Exercise description: Quote the listing below word for word, stopping after the line that contains "EYEV = V((0, 0, EYE))".
[START]
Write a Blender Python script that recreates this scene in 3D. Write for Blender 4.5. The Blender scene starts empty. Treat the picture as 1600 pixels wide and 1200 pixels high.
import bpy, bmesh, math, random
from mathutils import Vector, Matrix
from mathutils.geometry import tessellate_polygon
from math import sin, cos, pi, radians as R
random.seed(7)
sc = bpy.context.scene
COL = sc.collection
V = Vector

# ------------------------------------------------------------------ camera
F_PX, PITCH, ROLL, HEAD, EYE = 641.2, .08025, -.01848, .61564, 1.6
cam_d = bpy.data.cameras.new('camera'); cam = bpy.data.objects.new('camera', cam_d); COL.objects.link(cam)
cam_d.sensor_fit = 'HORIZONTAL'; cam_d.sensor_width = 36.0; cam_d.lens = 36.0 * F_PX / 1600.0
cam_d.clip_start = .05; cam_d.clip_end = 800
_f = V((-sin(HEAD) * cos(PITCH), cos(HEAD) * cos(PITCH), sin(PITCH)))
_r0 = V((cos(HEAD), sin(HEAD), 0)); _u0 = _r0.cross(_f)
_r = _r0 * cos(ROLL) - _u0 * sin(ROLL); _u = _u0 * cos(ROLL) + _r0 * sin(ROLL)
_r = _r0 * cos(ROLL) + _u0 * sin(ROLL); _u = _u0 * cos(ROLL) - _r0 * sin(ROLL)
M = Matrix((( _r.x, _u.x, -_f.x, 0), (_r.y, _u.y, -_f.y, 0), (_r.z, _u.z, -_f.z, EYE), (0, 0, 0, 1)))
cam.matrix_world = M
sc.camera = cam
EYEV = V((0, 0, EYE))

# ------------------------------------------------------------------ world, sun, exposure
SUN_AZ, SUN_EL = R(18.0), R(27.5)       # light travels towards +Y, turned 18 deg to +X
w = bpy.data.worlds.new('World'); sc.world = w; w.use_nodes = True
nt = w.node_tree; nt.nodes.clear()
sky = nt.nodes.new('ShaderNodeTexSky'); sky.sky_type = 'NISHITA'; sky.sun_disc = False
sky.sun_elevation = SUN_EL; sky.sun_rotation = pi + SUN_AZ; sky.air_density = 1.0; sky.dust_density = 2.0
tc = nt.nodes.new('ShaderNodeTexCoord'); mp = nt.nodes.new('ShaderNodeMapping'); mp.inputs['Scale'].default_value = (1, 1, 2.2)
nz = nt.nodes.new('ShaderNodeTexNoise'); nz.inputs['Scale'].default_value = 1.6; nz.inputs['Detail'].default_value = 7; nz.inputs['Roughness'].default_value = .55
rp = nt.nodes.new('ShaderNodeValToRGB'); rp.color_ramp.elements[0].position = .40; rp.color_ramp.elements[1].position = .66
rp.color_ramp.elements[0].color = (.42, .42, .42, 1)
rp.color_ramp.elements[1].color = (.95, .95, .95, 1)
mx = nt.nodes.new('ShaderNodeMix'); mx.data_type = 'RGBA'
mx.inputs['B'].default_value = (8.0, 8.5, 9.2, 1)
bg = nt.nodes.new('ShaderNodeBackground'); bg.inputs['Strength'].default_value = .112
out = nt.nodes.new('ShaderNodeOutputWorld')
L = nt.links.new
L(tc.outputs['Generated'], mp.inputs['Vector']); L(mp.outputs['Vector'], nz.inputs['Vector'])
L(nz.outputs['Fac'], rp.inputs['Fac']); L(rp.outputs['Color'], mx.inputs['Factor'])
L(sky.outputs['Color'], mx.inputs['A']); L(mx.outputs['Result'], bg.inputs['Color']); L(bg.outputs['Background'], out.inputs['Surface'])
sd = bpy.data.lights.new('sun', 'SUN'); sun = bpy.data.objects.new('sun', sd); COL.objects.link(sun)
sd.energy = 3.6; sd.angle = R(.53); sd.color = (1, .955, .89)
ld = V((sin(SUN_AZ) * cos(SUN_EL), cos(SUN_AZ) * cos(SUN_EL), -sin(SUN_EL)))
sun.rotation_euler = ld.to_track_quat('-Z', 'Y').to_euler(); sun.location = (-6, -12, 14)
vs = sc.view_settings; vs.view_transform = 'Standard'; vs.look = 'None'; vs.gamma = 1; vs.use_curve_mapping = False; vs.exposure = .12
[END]
Response to the task:
Write a Blender Python script that recreates this scene in 3D. Write for Blender 4.5. The Blender scene starts empty. Treat the picture as 1600 pixels wide and 1200 pixels high.
import bpy, bmesh, math, random
from mathutils import Vector, Matrix
from mathutils.geometry import tessellate_polygon
from math import sin, cos, pi, radians as R
random.seed(7)
sc = bpy.context.scene
COL = sc.collection
V = Vector

# ------------------------------------------------------------------ camera
F_PX, PITCH, ROLL, HEAD, EYE = 641.2, .08025, -.01848, .61564, 1.6
cam_d = bpy.data.cameras.new('camera'); cam = bpy.data.objects.new('camera', cam_d); COL.objects.link(cam)
cam_d.sensor_fit = 'HORIZONTAL'; cam_d.sensor_width = 36.0; cam_d.lens = 36.0 * F_PX / 1600.0
cam_d.clip_start = .05; cam_d.clip_end = 800
_f = V((-sin(HEAD) * cos(PITCH), cos(HEAD) * cos(PITCH), sin(PITCH)))
_r0 = V((cos(HEAD), sin(HEAD), 0)); _u0 = _r0.cross(_f)
_r = _r0 * cos(ROLL) - _u0 * sin(ROLL); _u = _u0 * cos(ROLL) + _r0 * sin(ROLL)
_r = _r0 * cos(ROLL) + _u0 * sin(ROLL); _u = _u0 * cos(ROLL) - _r0 * sin(ROLL)
M = Matrix((( _r.x, _u.x, -_f.x, 0), (_r.y, _u.y, -_f.y, 0), (_r.z, _u.z, -_f.z, EYE), (0, 0, 0, 1)))
cam.matrix_world = M
sc.camera = cam
EYEV = V((0, 0, EYE))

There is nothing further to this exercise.